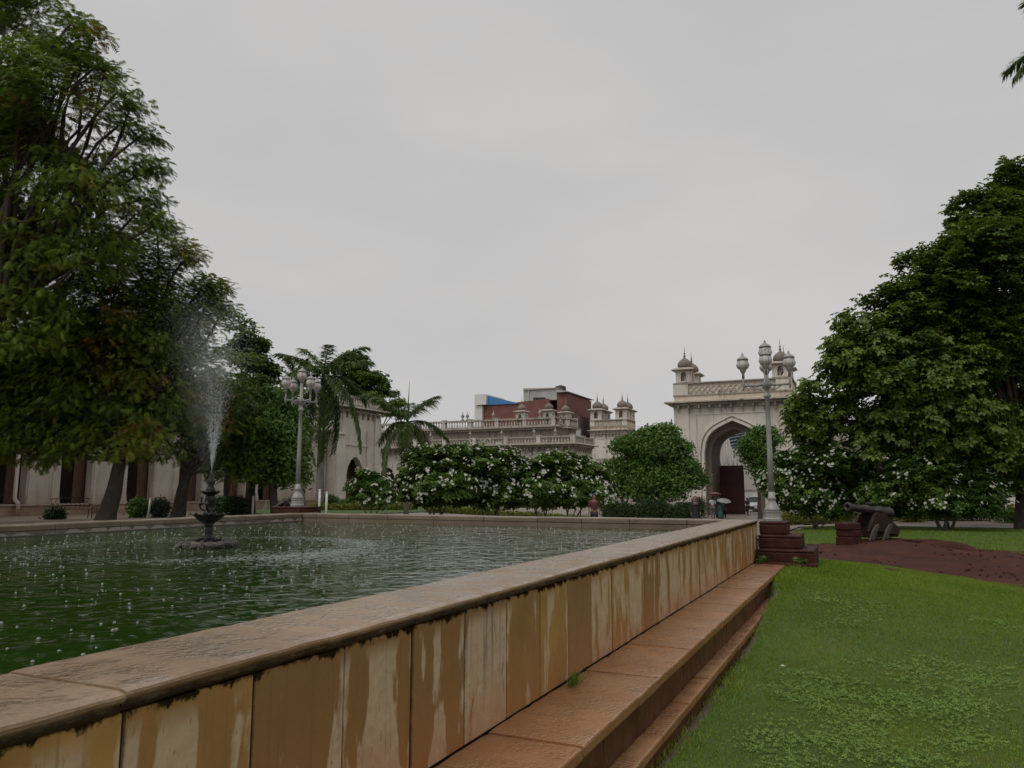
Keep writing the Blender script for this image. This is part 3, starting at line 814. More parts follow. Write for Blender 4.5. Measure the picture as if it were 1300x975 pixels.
bench = thing('stone_bench', 'low wet reddish stone bench ledge along the foot of the pool wall', 'bench', (-1.75, 5, 0))
b = MB(); b.box(-2.11, -1.56, -5, 16.05, -.05, ZB - .07); b.build('core', M['joint'], bench)
def slab_mesh(name, w_, L, h, seed, nose=.014):
    prof = [(0, -h), (0, 0), (w_ * .5, 0), (w_ - nose, 0), (w_ - nose * .3, -nose * .3), (w_, -nose), (w_, -h * .8), (w_ - .008, -h)]
    n = max(2, int(L / .09)); vs = []; fs = []; m_ = len(prof)
    for i in range(n + 1):
        y = .003 + (L - .006) * i / n
        for u, z in prof:
            q = mnoise.noise(Vector((u * 5, y * 8 + seed * 2.3, z * 20)))
            vs.append((u + .006 * q * (u > w_ * .6), y, z + .003 * q - (.004 if i in (0, n) and z > -.005 else 0)))
    for i in range(n):
        for j in range(m_):
            j2 = (j + 1) % m_; fs.append((i * m_ + j, i * m_ + j2, (i + 1) * m_ + j2, (i + 1) * m_ + j))
    fs.append(tuple(range(m_))[::-1]); fs.append(tuple(n * m_ + j for j in range(m_)))
    c = MB(); c.add(vs, fs, False); return c.mesh(name)
y = -5.0; k = 0; tops = [slab_mesh('bench_slab', .588, .576, .075, s) for s in range(5)]
while y < 15.6:
    o = link('bench_slab', tops[k % 5], bench, M['bench'], Vector((-2.103, y, ZB + random.uniform(-.003, .003))) - WLOC[bench.name], (random.uniform(-.004, .004), random.uniform(-.004, .004), 0))
    y += .578; k += 1
ris = [slab_mesh('riser_slab', .05, .74, ZB - .075 - ZS + .0, s, .006) for s in range(20, 23)]
y = -5.0; k = 0
while y < 15.4:
    link('riser_slab', ris[k % 3], bench, M['riser'], Vector((-1.592 + random.uniform(-.004, .003), y, ZB - .078)) - WLOC[bench.name]); y += .745; k += 1
step = thing('stone_step', 'narrow lower wet red stone step between the bench and the lawn', 'step', (-1.35, 5, 0))
b = MB(); b.box(-1.555, -1.44, -5, 13.4, -.15, ZS - .07); b.build('core', M['joint'], step)
sts = [slab_mesh('step_slab', .155, .88, .07, s, .012) for s in range(30, 34)]
y = -5.0; k = 0
while y < 12.7:
    link('step_slab', sts[k % 4], step, M['bench'], Vector((-1.562, y, ZS + random.uniform(-.005, .004))) - WLOC[step.name], (random.uniform(-.006, .006), random.uniform(-.01, .01), random.uniform(-.004, .004))); y += .885; k += 1
frs = [slab_mesh('front_slab', .03, .88, .2, s, .006) for s in range(40, 42)]
y = -5.2; k = 0
while y < 12.6:
    link('front_slab', frs[k % 2], step, M['riser'], Vector((-1.45, y, ZS - .072)) - WLOC[step.name]); y += .885; k += 1

# far and left-hand pool walls, and the one behind the viewer
m = NT('pool_edge_face_stone'); v = m.pos(); x = m.sep(v)
n1 = m.noise(v, 3.0, 5, 0.6); n2 = m.noise(v, 22, 4, 0.7)
c = m.ramp(n1, [(0.3, (0.115, 0.092, 0.068)), (0.7, (0.20, 0.165, 0.125))]); c = m.mix(m.rng(n2, 0.45, 0.75, 0, 0.4), c, (0.06, 0.048, 0.036))
al = m.math('ADD', x['Y'], m.math('MULTIPLY', x['X'], 1.0))
tri = m.math('PINGPONG', m.math('ADD', al, m.math('MULTIPLY', m.math('SUBTRACT', m.noise(m.comb(al, 0, 0), 1.3, 3), .5), .55)), 0.24)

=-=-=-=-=

*WHAT TO PRODUCE:* Send back the data above word for word, with the pictures left out.

*REPLY:*
Keep writing the Blender script for this image. This is part 3, starting at line 814. More parts follow. Write for Blender 4.5. Measure the picture as if it were 1300x975 pixels.
bench = thing('stone_bench', 'low wet reddish stone bench ledge along the foot of the pool wall', 'bench', (-1.75, 5, 0))
b = MB(); b.box(-2.11, -1.56, -5, 16.05, -.05, ZB - .07); b.build('core', M['joint'], bench)
def slab_mesh(name, w_, L, h, seed, nose=.014):
    prof = [(0, -h), (0, 0), (w_ * .5, 0), (w_ - nose, 0), (w_ - nose * .3, -nose * .3), (w_, -nose), (w_, -h * .8), (w_ - .008, -h)]
    n = max(2, int(L / .09)); vs = []; fs = []; m_ = len(prof)
    for i in range(n + 1):
        y = .003 + (L - .006) * i / n
        for u, z in prof:
            q = mnoise.noise(Vector((u * 5, y * 8 + seed * 2.3, z * 20)))
            vs.append((u + .006 * q * (u > w_ * .6), y, z + .003 * q - (.004 if i in (0, n) and z > -.005 else 0)))
    for i in range(n):
        for j in range(m_):
            j2 = (j + 1) % m_; fs.append((i * m_ + j, i * m_ + j2, (i + 1) * m_ + j2, (i + 1) * m_ + j))
    fs.append(tuple(range(m_))[::-1]); fs.append(tuple(n * m_ + j for j in range(m_)))
    c = MB(); c.add(vs, fs, False); return c.mesh(name)
y = -5.0; k = 0; tops = [slab_mesh('bench_slab', .588, .576, .075, s) for s in range(5)]
while y < 15.6:
    o = link('bench_slab', tops[k % 5], bench, M['bench'], Vector((-2.103, y, ZB + random.uniform(-.003, .003))) - WLOC[bench.name], (random.uniform(-.004, .004), random.uniform(-.004, .004), 0))
    y += .578; k += 1
ris = [slab_mesh('riser_slab', .05, .74, ZB - .075 - ZS + .0, s, .006) for s in range(20, 23)]
y = -5.0; k = 0
while y < 15.4:
    link('riser_slab', ris[k % 3], bench, M['riser'], Vector((-1.592 + random.uniform(-.004, .003), y, ZB - .078)) - WLOC[bench.name]); y += .745; k += 1
step = thing('stone_step', 'narrow lower wet red stone step between the bench and the lawn', 'step', (-1.35, 5, 0))
b = MB(); b.box(-1.555, -1.44, -5, 13.4, -.15, ZS - .07); b.build('core', M['joint'], step)
sts = [slab_mesh('step_slab', .155, .88, .07, s, .012) for s in range(30, 34)]
y = -5.0; k = 0
while y < 12.7:
    link('step_slab', sts[k % 4], step, M['bench'], Vector((-1.562, y, ZS + random.uniform(-.005, .004))) - WLOC[step.name], (random.uniform(-.006, .006), random.uniform(-.01, .01), random.uniform(-.004, .004))); y += .885; k += 1
frs = [slab_mesh('front_slab', .03, .88, .2, s, .006) for s in range(40, 42)]
y = -5.2; k = 0
while y < 12.6:
    link('front_slab', frs[k % 2], step, M['riser'], Vector((-1.45, y, ZS - .072)) - WLOC[step.name]); y += .885; k += 1

# far and left-hand pool walls, and the one behind the viewer
m = NT('pool_edge_face_stone'); v = m.pos(); x = m.sep(v)
n1 = m.noise(v, 3.0, 5, 0.6); n2 = m.noise(v, 22, 4, 0.7)
c = m.ramp(n1, [(0.3, (0.115, 0.092, 0.068)), (0.7, (0.20, 0.165, 0.125))]); c = m.mix(m.rng(n2, 0.45, 0.75, 0, 0.4), c, (0.06, 0.048, 0.036))
al = m.math('ADD', x['Y'], m.math('MULTIPLY', x['X'], 1.0))
tri = m.math('PINGPONG', m.math('ADD', al, m.math('MULTIPLY', m.math('SUBTRACT', m.noise(m.comb(al, 0, 0), 1.3, 3), .5), .55)), 0.24)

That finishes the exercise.